The film opens with two lovers marveling at a new necklace they have just come into possession of, possibly through illegal means. The man, Everett (Grant Schumacher) believes he sees Sasquatch, before some unseen force drags his girlfriend away, which, the audience is shown, is actually the Wendigo. Those of you familiar with director Bruce Wemple and Writer Anna Shields’s previous works will recognize both of these monsters from previous films The Retreat and Monstrous, one of which was even reviewed on this very blog. Fast forward to friends Marie, Chris, Jake (Francesca Anderson, Adrián Burke and Chris Cimperman, respectively) along with some other hangers-on, embark on a trip to finally see the goddamn Sasquatch, something some of them are interested in and others can’t be bothered to give a fuck about. The complete disinterest in seeing Sasquatch is the most believable aspect of the film since Bigfoot hasn’t been interesting since those Jack Links commercials.

While trudging, they come across an old corpse, which they somehow get talked into ignoring since it would ruin their weekend. This establishes every single person as a complete dickhole, as the resolution to a missing persons case ranks lower on their priorities than seeing a seven-foot hairy dingus. They also run into a one-eyed goofball, who turns out to be Everett from earlier. He has an eyepatch now, so you know he’s seen some shit, and he seems to be on the warpath to hunt down Sasquatch. He doesn’t outright say this, though, since being rude and vague is the way of life when you’re hunting the ‘Squatch.

The party gets to their cabin, and things start going downhill. Everett does a kidnapping to use a young woman as bait, another young lady gets possessed by the actually pretty neat-looking spirit of the Wendigo, and creatures start showing up like crazy. They discover some backstory about the necklace from the beginning of the film, and how that’s involved with the Wendigo, but let’s be honest, you aren’t here for exposition, you wanna’ see Bigfoot deliver fuzzy haymakers to a bunch of slimy cannibaloids.

Sadly, while the film does eventually deliver on that promise, there is so much meandering and melodrama that the payoff hardly seems worth it. I can only hear horny youngsters confess their love for each other while barricading doors so many times before I’m tempted to fast-forward to the big boss battle. And due to the budget of the film, the fight is a little janky, frantically cut and edited until the impact of every Skunk Ape Slam loses most of its effect on the audience. Still, it does have a slight satisfaction to it, which makes the film worth watching at least once.
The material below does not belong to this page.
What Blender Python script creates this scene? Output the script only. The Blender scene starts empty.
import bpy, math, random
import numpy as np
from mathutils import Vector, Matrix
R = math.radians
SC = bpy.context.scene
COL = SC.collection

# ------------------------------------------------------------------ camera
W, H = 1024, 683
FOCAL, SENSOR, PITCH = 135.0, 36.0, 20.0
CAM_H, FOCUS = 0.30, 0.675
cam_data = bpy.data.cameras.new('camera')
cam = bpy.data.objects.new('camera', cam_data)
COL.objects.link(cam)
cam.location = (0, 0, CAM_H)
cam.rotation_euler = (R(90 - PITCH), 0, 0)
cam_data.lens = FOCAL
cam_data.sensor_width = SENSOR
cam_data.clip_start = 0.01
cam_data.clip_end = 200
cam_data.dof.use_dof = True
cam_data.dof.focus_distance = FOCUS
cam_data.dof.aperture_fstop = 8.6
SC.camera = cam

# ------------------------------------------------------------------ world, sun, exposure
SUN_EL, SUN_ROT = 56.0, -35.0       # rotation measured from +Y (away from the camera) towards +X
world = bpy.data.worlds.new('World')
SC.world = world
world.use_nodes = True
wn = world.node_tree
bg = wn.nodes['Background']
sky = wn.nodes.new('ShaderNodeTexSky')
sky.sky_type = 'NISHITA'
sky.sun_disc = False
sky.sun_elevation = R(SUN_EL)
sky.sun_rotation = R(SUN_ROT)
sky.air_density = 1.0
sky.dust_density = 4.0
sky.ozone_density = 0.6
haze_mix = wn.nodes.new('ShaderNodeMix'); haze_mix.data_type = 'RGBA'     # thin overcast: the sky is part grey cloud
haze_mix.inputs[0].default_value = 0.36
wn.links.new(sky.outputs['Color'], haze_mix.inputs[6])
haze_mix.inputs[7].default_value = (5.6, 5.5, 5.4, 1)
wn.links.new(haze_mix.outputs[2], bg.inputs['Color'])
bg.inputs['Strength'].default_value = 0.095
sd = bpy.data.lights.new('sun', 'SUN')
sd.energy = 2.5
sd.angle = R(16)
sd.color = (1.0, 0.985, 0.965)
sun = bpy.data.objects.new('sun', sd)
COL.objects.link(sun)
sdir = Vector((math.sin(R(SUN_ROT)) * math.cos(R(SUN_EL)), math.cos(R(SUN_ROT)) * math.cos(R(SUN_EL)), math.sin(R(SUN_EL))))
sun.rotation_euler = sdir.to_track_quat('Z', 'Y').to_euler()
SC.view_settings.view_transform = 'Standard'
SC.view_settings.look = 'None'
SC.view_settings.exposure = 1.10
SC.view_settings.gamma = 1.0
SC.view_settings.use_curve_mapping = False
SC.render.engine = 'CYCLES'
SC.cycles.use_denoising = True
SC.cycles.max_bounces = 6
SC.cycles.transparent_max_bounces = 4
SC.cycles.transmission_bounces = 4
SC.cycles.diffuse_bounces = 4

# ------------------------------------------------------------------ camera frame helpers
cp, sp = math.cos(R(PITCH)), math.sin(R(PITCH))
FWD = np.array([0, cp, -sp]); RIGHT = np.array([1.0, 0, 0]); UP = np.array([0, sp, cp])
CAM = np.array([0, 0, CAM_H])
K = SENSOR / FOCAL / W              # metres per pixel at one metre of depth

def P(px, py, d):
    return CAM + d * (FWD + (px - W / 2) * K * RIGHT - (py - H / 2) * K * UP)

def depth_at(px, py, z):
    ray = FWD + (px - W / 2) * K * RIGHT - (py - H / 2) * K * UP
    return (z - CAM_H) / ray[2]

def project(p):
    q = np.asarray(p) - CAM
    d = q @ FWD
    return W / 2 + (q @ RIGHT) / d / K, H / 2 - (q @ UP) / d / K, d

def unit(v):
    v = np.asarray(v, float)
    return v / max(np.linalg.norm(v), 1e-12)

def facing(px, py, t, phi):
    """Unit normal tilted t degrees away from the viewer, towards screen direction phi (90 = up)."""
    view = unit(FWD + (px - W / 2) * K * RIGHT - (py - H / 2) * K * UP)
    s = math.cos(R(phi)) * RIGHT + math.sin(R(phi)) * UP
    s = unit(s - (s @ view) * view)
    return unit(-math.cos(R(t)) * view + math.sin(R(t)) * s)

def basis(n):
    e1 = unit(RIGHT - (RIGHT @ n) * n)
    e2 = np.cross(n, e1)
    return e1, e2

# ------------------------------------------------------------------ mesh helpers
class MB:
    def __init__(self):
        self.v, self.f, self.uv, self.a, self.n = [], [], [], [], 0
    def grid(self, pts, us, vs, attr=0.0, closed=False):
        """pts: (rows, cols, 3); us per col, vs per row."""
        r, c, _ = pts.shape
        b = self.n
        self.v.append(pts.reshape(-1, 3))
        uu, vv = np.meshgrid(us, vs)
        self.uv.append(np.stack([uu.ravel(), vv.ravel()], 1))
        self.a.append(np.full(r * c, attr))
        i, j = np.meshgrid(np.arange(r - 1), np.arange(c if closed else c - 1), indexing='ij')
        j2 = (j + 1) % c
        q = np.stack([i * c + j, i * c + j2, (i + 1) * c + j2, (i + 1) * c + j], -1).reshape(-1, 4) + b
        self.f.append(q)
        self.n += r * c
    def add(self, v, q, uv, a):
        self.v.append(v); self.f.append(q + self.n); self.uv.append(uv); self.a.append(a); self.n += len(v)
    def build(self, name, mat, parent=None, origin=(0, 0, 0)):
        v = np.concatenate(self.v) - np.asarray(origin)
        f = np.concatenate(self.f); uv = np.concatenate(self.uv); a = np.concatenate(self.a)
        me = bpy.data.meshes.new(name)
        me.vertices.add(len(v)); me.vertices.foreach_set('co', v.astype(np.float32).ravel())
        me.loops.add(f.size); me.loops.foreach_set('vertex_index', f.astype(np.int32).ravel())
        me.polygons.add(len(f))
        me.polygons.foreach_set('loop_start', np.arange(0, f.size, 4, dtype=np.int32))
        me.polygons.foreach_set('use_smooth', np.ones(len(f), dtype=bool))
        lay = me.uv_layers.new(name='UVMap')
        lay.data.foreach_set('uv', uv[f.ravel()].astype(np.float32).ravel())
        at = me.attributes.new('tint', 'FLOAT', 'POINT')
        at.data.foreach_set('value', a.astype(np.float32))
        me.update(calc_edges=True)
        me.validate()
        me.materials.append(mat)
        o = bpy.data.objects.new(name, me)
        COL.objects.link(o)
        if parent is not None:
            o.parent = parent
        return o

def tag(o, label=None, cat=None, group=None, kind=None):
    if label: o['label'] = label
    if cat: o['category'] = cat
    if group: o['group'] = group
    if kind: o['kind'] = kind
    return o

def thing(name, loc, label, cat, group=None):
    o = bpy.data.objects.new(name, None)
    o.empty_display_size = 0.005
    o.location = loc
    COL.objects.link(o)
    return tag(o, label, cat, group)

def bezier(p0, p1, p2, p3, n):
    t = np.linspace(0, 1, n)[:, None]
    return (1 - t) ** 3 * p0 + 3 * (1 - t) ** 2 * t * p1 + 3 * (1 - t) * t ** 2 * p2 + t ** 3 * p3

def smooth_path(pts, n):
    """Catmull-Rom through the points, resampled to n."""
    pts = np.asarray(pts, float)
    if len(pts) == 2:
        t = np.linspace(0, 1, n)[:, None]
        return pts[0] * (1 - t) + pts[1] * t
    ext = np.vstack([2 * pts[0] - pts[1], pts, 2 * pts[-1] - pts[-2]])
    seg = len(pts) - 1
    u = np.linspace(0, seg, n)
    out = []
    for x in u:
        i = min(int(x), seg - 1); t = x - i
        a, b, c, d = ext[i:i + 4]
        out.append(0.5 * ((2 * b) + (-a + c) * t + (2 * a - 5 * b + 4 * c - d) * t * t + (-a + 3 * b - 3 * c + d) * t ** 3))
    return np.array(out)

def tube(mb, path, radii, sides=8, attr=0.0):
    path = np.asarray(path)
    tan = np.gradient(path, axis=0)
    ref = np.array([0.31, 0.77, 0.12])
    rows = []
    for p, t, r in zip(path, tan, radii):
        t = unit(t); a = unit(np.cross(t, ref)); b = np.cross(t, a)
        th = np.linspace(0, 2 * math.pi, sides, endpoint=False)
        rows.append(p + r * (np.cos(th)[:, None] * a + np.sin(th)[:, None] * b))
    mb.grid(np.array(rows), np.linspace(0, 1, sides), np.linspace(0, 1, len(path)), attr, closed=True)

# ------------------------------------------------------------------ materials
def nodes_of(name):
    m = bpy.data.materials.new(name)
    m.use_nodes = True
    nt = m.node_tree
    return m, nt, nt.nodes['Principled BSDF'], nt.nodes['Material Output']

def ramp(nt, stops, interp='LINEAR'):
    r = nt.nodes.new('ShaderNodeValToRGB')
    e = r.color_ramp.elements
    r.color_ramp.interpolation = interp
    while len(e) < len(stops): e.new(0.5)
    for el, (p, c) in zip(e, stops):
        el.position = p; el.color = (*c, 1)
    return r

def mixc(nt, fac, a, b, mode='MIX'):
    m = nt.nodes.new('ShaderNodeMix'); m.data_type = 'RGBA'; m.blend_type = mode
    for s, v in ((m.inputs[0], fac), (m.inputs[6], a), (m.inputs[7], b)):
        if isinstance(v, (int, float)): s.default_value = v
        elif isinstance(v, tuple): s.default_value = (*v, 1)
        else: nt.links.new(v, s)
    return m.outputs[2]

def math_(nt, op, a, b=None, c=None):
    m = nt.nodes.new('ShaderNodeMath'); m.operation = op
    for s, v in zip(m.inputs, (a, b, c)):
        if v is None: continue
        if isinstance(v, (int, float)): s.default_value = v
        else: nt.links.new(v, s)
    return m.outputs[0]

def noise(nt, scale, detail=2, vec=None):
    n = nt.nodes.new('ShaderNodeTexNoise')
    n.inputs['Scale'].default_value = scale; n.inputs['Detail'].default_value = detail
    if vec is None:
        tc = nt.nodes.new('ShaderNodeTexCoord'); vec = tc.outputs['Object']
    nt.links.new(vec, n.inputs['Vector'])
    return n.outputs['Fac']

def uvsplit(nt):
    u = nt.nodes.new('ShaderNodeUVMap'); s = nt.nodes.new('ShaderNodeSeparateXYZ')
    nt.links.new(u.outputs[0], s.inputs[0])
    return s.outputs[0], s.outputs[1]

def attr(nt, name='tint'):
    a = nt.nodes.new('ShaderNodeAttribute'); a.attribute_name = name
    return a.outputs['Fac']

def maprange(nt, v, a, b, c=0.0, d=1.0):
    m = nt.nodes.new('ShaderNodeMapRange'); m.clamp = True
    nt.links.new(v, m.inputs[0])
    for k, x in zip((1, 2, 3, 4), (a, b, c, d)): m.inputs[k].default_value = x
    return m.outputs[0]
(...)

Much like other Bruce Wemple films, DAWN OF THE BEAST is an amazing concept dragged down by its own bloated script. The action takes too long to arrive, the dialogue is unevenly paced, and the budget isn’t properly utilized. It’s still a fun romp and delivers on enjoyability a lot of the time, so you definitely shouldn’t skip it if you like seeing rubbery B-movie monsters wail on each other in the third act.

DAWN OF THE BEAST premieres on DVD and Digital April 6th from Uncork’d Entertainment.